Harold seeks out a literary professor, and Job’s friends show up to give him their 2 cents. Harold’s new mentor has some good ideas and advice, but at the end tells Harold that he should die for a more poetic and lasting legacy. Job’s friends, on the other hand, share a theme amongst themselves: it must be Job’s fault these things happened, and so he should stop sinning and make himself right with God.

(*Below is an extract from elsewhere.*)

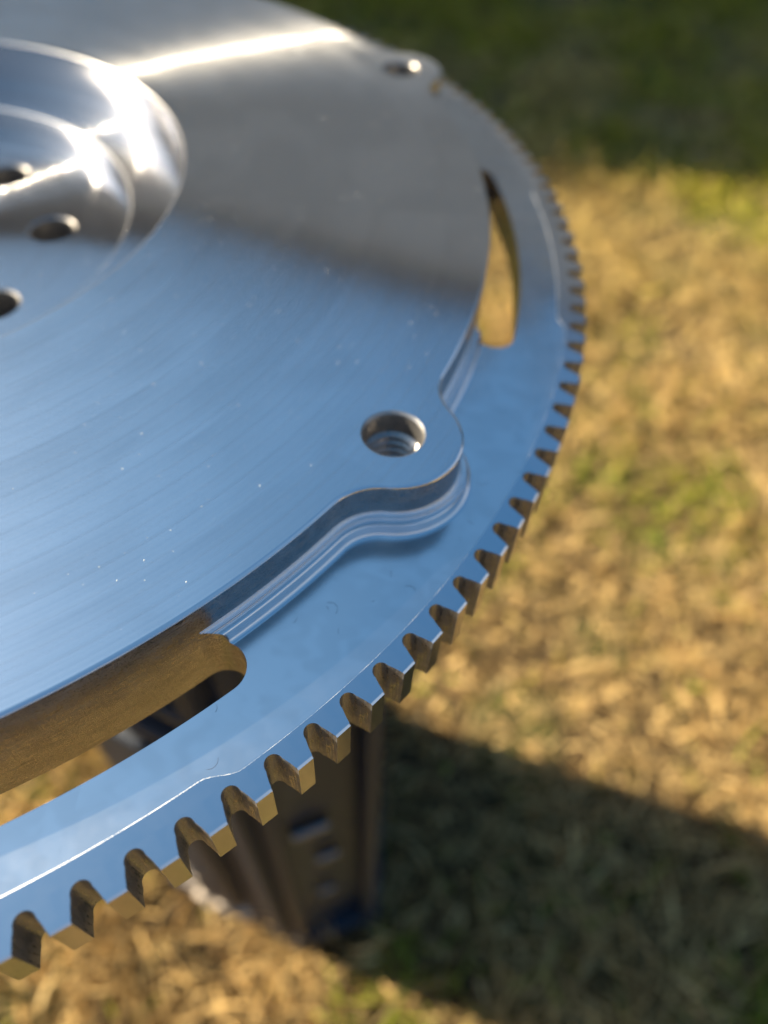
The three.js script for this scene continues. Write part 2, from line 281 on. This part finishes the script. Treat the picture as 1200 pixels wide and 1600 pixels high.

While Harold decides to follow through on his mentor’s advice, his narrator has a change of heart for him at the last moments and spares his life. Unfortunately, Job is pushed over the edge by his compatriots and finally questions the God he had relinquished all his possessions and responsibilities to earlier. God responds with some tough love for the one He esteemed so highly in the presence of Satan. Job immediately repents of the one actual sin the Bible says he committed, and God blesses him with twice as much as he had before.
Your Ending
So when life throws things our way and we think that there is no way the invisible forces that are watching over us and taking care of us could possibly know what they’re doing, we need to stop and think about Harold and Job. Harold needed his life to be shaken to realize what he had been missing. Job needed his life to be shaken to minister to Satan on God’s behalf. It’s a tall order, but try and prepare to have your life shaken. Don’t lash out or demand to know exactly what is going on and why. Prepare to allow God to do the work He needs to: for your own benefit, for a ministry to someone you may not even know, or anything you can think of. Even if it’s stranger than fiction.